I'm sitting in an internet cafe (above a local bar) overlooking the Indian Ocean. The water is, as Philip put it, the color of 2000 flushes toilet bowl cleaner. Surfers abound and Philip has decided that, lessons bedamned, he is renting a surfboard tomorrow and trying his luck on these gigantic waves.
We are one week into our travels and already have a lifetime's worth of stories: a soaking, leaking tent that wound up in the garbage after our first night of camping in Blyde River; our drive to Tofo (current location) on roads which were more like potholes strung together with tar; and my new obsession with "organizing" our car and tent only to find that, when I am finished, everything is in a pile that is impossible to navigate.

Just a glimpse into our past week.

Friday, April 2, 2010

Our Chariot

In Fifteen days we will be packing our lives into our pride and joy, Jalopy*.


Our "fong kong" 1996 Toyota Corolla will carry us 10,000 kilometers through Botswana, South Africa, Swaziland, Mozambique, and Namibia.
The rest of our journey through Tanzania, Zambia, and Kenya will be via bus and train.

P+C+Africa - short form

South Africa
blyde river canyon (april 17) > kruger > maputo > inhambane > mlilwane (swaz) > durban > drakensberg (amphitheater and cathedral peak) > coffee bay (may 5) > plettenberg bay > knysna > oudtshoorn > wine country > cape town for a week

Namibia
fish river canyon (nam) > luderitz (ghost mining town) > sossesvlei dunes (june 1) > swakopmund > skeleton coast > etosha game reserve > windhoek > trans-kalahari back to gabs

South Africa
world cup opening ceremony in jo'burg

Kenya
18-hour bus to lusaka > 44-hour train to dar es salaam> 10-hour bus to mombasa >chill in mombasa> 14-hour train to nairobi > hike lower rift valley > meet gramps in nairobi

Tanzania
go on crazy safari in serengeti, ngorongoro, loliondo (june 30) > zanzibar (stone town and outer beach) > dar es salaam > gramps leaves

Zambia
we get on 44-hour train to meet mom in lusaka > mom's conference > vic falls for colleen's birthday (july 23)

Botswana
chobe > fly back to gabs with mom, show her around > jo'burg for a few

South Africa
hiking in drakensberg with mom > mom leaves from jo'burg

Botswana
pearl and kyle fly in (aug 1) > rock out in bots with them > everyone leaves (mid aug)

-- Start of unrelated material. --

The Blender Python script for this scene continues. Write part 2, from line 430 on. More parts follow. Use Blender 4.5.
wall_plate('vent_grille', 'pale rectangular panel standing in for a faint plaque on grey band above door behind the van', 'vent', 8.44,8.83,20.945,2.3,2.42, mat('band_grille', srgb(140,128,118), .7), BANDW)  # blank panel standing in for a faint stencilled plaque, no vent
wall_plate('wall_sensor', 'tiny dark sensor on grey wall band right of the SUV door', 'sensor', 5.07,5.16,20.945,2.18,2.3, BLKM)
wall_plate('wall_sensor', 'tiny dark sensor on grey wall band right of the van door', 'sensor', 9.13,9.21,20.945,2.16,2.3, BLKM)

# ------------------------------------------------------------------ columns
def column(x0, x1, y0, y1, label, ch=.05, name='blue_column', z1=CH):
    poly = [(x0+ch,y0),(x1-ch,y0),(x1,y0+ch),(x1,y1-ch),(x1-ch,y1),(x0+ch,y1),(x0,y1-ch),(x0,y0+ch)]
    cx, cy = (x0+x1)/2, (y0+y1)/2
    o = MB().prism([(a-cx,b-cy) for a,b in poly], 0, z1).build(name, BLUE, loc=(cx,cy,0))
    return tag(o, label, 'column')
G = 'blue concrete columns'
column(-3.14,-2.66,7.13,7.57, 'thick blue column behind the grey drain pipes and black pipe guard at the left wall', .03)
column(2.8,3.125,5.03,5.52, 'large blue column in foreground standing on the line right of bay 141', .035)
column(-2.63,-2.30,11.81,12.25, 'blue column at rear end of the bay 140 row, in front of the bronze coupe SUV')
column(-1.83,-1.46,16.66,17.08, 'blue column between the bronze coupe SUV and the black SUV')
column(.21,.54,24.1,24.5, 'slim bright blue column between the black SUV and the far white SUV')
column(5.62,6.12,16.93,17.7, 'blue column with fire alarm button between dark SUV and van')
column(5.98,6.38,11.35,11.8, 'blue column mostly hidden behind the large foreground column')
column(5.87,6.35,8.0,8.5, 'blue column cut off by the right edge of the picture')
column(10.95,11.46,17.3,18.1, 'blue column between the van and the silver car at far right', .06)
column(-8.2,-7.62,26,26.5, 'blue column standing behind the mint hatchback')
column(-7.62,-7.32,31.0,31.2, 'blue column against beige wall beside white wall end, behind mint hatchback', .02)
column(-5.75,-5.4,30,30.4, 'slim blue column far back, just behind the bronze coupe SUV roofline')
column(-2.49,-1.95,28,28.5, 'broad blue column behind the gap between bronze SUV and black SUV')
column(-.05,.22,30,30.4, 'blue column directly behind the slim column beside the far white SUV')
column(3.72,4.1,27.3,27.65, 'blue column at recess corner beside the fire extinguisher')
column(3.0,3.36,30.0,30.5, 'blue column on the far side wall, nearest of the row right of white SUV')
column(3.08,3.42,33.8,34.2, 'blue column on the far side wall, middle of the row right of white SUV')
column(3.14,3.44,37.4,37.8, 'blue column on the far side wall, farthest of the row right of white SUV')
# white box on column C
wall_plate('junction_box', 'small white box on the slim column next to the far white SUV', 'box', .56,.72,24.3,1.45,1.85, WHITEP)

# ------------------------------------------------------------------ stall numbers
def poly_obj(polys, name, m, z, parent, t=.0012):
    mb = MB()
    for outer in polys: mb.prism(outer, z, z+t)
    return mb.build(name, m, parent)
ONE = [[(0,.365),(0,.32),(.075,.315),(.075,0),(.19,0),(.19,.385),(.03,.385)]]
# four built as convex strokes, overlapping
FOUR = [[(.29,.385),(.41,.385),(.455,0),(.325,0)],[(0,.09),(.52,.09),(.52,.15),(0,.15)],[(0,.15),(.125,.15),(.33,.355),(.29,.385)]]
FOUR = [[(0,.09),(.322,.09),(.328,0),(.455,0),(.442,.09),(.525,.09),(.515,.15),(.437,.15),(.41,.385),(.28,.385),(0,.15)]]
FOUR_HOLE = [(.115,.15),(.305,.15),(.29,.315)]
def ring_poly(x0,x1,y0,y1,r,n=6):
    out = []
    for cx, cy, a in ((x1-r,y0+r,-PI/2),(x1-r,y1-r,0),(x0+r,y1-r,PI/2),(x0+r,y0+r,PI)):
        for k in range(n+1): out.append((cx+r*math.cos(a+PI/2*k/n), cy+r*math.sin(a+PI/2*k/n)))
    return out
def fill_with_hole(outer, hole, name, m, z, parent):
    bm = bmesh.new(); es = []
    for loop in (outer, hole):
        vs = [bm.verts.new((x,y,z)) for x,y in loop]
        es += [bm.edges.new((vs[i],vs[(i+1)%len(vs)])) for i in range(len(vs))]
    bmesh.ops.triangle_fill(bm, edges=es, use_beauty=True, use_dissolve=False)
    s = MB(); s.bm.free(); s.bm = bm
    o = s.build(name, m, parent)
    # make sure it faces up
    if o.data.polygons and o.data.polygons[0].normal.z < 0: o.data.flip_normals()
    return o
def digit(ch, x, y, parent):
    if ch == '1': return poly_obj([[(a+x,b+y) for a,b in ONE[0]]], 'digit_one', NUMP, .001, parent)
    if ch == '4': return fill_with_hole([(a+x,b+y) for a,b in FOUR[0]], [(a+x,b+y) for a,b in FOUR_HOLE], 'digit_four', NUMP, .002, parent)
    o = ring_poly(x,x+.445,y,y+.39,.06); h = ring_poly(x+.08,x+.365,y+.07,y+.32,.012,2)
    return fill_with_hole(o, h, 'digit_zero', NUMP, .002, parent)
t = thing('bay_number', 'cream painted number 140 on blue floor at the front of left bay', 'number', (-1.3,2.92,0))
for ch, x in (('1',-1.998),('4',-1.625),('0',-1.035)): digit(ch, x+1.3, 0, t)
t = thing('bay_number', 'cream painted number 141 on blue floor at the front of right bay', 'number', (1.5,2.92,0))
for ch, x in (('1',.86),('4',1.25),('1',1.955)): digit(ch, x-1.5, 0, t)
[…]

Links have been provided to the places where we have already booked campsites.

*Jalopy is the name of the original Allison Warbington's cat.

Wednesday, March 31, 2010

Mark your calendar

We just returned from the final night of the DITSHWANELO Human Rights Film Festival. For the past eleven nights, in the Maru-a-Pula A/V Centre, the community has been watching and discussing films depicting some of the atrocities people inflict on other people.

The festival really got me thinking.

If I were to put on a music festival, who would I want to perform?

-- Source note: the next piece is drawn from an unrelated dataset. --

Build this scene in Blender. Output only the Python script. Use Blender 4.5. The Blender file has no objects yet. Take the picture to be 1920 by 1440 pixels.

I would begin the event with Gellieman. My favorite Belgian teen.

Then, keeping with the international theme, I would have Wing. No one can do the Beatles justice like Wing.

I would track down all the members of Musical Youth and sprinkle them with fairy dust so they'd turn into their childhood selves.

Then, to mix it up a bit, Girl Talk would deliver some of his mash up masterpieces.

Finally, Wallpaper. would headline. Wallpaper. It's a sentence. It's a statement, not a word.